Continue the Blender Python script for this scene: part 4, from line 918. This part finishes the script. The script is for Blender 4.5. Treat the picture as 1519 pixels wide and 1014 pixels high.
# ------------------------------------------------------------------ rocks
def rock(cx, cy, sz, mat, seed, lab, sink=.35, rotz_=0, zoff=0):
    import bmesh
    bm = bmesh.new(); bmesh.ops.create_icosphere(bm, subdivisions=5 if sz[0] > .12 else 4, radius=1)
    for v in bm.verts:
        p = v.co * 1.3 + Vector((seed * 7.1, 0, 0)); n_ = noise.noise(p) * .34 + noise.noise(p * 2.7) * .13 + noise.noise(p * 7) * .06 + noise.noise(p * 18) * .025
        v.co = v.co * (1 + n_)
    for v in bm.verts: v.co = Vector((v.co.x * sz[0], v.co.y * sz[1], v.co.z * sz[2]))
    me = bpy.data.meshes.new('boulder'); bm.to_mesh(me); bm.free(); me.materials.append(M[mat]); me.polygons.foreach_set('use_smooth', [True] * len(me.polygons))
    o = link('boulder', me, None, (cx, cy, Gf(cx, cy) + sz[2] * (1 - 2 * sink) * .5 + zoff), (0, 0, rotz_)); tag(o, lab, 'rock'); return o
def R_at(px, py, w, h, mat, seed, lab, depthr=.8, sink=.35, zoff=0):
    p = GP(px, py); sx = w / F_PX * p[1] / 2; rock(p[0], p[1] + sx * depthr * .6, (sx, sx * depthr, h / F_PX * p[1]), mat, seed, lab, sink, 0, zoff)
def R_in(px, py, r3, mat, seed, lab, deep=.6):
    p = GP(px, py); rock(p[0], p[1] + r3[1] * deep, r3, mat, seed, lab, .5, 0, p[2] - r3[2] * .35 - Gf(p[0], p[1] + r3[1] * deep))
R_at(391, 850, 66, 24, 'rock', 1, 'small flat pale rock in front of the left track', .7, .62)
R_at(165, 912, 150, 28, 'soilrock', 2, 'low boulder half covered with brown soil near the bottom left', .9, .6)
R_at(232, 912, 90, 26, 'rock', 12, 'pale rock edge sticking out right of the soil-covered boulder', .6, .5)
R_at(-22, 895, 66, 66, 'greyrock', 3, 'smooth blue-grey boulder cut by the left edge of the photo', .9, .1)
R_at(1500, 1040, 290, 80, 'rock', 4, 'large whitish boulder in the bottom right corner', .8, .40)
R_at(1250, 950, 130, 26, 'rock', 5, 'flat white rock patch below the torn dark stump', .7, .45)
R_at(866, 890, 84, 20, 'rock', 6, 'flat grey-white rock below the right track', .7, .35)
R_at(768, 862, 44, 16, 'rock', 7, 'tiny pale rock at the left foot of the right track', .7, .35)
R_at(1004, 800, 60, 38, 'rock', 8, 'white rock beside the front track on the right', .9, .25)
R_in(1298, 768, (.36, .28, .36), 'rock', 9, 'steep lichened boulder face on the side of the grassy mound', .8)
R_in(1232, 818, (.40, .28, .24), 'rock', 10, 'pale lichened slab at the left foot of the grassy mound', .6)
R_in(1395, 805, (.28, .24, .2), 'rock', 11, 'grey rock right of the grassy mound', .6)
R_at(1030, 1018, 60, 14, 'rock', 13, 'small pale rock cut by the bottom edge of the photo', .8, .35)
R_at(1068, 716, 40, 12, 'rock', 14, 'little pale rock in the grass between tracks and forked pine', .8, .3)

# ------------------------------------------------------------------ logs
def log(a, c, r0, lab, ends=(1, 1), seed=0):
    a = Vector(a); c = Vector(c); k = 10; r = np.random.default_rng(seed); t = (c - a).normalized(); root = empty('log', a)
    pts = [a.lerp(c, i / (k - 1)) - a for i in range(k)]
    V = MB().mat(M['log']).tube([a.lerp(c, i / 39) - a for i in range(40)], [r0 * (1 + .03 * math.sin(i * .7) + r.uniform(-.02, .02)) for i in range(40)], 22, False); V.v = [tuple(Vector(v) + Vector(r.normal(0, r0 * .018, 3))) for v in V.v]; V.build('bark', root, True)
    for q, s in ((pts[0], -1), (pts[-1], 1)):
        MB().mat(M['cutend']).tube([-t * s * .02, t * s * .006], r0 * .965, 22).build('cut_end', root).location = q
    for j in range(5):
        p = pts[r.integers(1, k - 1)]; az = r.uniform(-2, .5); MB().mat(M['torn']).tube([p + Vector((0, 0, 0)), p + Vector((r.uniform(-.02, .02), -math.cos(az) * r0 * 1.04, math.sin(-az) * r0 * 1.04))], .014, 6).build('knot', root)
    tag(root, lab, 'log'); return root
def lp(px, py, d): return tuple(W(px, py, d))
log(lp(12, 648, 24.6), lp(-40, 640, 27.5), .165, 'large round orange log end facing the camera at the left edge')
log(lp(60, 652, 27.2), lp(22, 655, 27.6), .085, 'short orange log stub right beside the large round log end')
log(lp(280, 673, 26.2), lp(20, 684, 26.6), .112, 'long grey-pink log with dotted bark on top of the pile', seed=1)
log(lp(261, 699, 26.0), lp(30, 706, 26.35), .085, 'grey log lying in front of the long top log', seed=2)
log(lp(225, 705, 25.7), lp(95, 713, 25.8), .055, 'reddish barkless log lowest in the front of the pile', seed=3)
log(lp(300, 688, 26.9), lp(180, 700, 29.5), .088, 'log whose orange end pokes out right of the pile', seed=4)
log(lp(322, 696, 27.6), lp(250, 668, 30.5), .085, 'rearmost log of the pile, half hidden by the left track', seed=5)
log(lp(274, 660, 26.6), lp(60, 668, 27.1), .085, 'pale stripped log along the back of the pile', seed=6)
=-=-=
» Aim of the task
Write the material out again in its entirety, exactly as shown.

» Written answer
Continue the Blender Python script for this scene: part 4, from line 918. This part finishes the script. The script is for Blender 4.5. Treat the picture as 1519 pixels wide and 1014 pixels high.
# ------------------------------------------------------------------ rocks
def rock(cx, cy, sz, mat, seed, lab, sink=.35, rotz_=0, zoff=0):
    import bmesh
    bm = bmesh.new(); bmesh.ops.create_icosphere(bm, subdivisions=5 if sz[0] > .12 else 4, radius=1)
    for v in bm.verts:
        p = v.co * 1.3 + Vector((seed * 7.1, 0, 0)); n_ = noise.noise(p) * .34 + noise.noise(p * 2.7) * .13 + noise.noise(p * 7) * .06 + noise.noise(p * 18) * .025
        v.co = v.co * (1 + n_)
    for v in bm.verts: v.co = Vector((v.co.x * sz[0], v.co.y * sz[1], v.co.z * sz[2]))
    me = bpy.data.meshes.new('boulder'); bm.to_mesh(me); bm.free(); me.materials.append(M[mat]); me.polygons.foreach_set('use_smooth', [True] * len(me.polygons))
    o = link('boulder', me, None, (cx, cy, Gf(cx, cy) + sz[2] * (1 - 2 * sink) * .5 + zoff), (0, 0, rotz_)); tag(o, lab, 'rock'); return o
def R_at(px, py, w, h, mat, seed, lab, depthr=.8, sink=.35, zoff=0):
    p = GP(px, py); sx = w / F_PX * p[1] / 2; rock(p[0], p[1] + sx * depthr * .6, (sx, sx * depthr, h / F_PX * p[1]), mat, seed, lab, sink, 0, zoff)
def R_in(px, py, r3, mat, seed, lab, deep=.6):
    p = GP(px, py); rock(p[0], p[1] + r3[1] * deep, r3, mat, seed, lab, .5, 0, p[2] - r3[2] * .35 - Gf(p[0], p[1] + r3[1] * deep))
R_at(391, 850, 66, 24, 'rock', 1, 'small flat pale rock in front of the left track', .7, .62)
R_at(165, 912, 150, 28, 'soilrock', 2, 'low boulder half covered with brown soil near the bottom left', .9, .6)
R_at(232, 912, 90, 26, 'rock', 12, 'pale rock edge sticking out right of the soil-covered boulder', .6, .5)
R_at(-22, 895, 66, 66, 'greyrock', 3, 'smooth blue-grey boulder cut by the left edge of the photo', .9, .1)
R_at(1500, 1040, 290, 80, 'rock', 4, 'large whitish boulder in the bottom right corner', .8, .40)
R_at(1250, 950, 130, 26, 'rock', 5, 'flat white rock patch below the torn dark stump', .7, .45)
R_at(866, 890, 84, 20, 'rock', 6, 'flat grey-white rock below the right track', .7, .35)
R_at(768, 862, 44, 16, 'rock', 7, 'tiny pale rock at the left foot of the right track', .7, .35)
R_at(1004, 800, 60, 38, 'rock', 8, 'white rock beside the front track on the right', .9, .25)
R_in(1298, 768, (.36, .28, .36), 'rock', 9, 'steep lichened boulder face on the side of the grassy mound', .8)
R_in(1232, 818, (.40, .28, .24), 'rock', 10, 'pale lichened slab at the left foot of the grassy mound', .6)
R_in(1395, 805, (.28, .24, .2), 'rock', 11, 'grey rock right of the grassy mound', .6)
R_at(1030, 1018, 60, 14, 'rock', 13, 'small pale rock cut by the bottom edge of the photo', .8, .35)
R_at(1068, 716, 40, 12, 'rock', 14, 'little pale rock in the grass between tracks and forked pine', .8, .3)

# ------------------------------------------------------------------ logs
def log(a, c, r0, lab, ends=(1, 1), seed=0):
    a = Vector(a); c = Vector(c); k = 10; r = np.random.default_rng(seed); t = (c - a).normalized(); root = empty('log', a)
    pts = [a.lerp(c, i / (k - 1)) - a for i in range(k)]
    V = MB().mat(M['log']).tube([a.lerp(c, i / 39) - a for i in range(40)], [r0 * (1 + .03 * math.sin(i * .7) + r.uniform(-.02, .02)) for i in range(40)], 22, False); V.v = [tuple(Vector(v) + Vector(r.normal(0, r0 * .018, 3))) for v in V.v]; V.build('bark', root, True)
    for q, s in ((pts[0], -1), (pts[-1], 1)):
        MB().mat(M['cutend']).tube([-t * s * .02, t * s * .006], r0 * .965, 22).build('cut_end', root).location = q
    for j in range(5):
        p = pts[r.integers(1, k - 1)]; az = r.uniform(-2, .5); MB().mat(M['torn']).tube([p + Vector((0, 0, 0)), p + Vector((r.uniform(-.02, .02), -math.cos(az) * r0 * 1.04, math.sin(-az) * r0 * 1.04))], .014, 6).build('knot', root)
    tag(root, lab, 'log'); return root
def lp(px, py, d): return tuple(W(px, py, d))
log(lp(12, 648, 24.6), lp(-40, 640, 27.5), .165, 'large round orange log end facing the camera at the left edge')
log(lp(60, 652, 27.2), lp(22, 655, 27.6), .085, 'short orange log stub right beside the large round log end')
log(lp(280, 673, 26.2), lp(20, 684, 26.6), .112, 'long grey-pink log with dotted bark on top of the pile', seed=1)
log(lp(261, 699, 26.0), lp(30, 706, 26.35), .085, 'grey log lying in front of the long top log', seed=2)
log(lp(225, 705, 25.7), lp(95, 713, 25.8), .055, 'reddish barkless log lowest in the front of the pile', seed=3)
log(lp(300, 688, 26.9), lp(180, 700, 29.5), .088, 'log whose orange end pokes out right of the pile', seed=4)
log(lp(322, 696, 27.6), lp(250, 668, 30.5), .085, 'rearmost log of the pile, half hidden by the left track', seed=5)
log(lp(274, 660, 26.6), lp(60, 668, 27.1), .085, 'pale stripped log along the back of the pile', seed=6)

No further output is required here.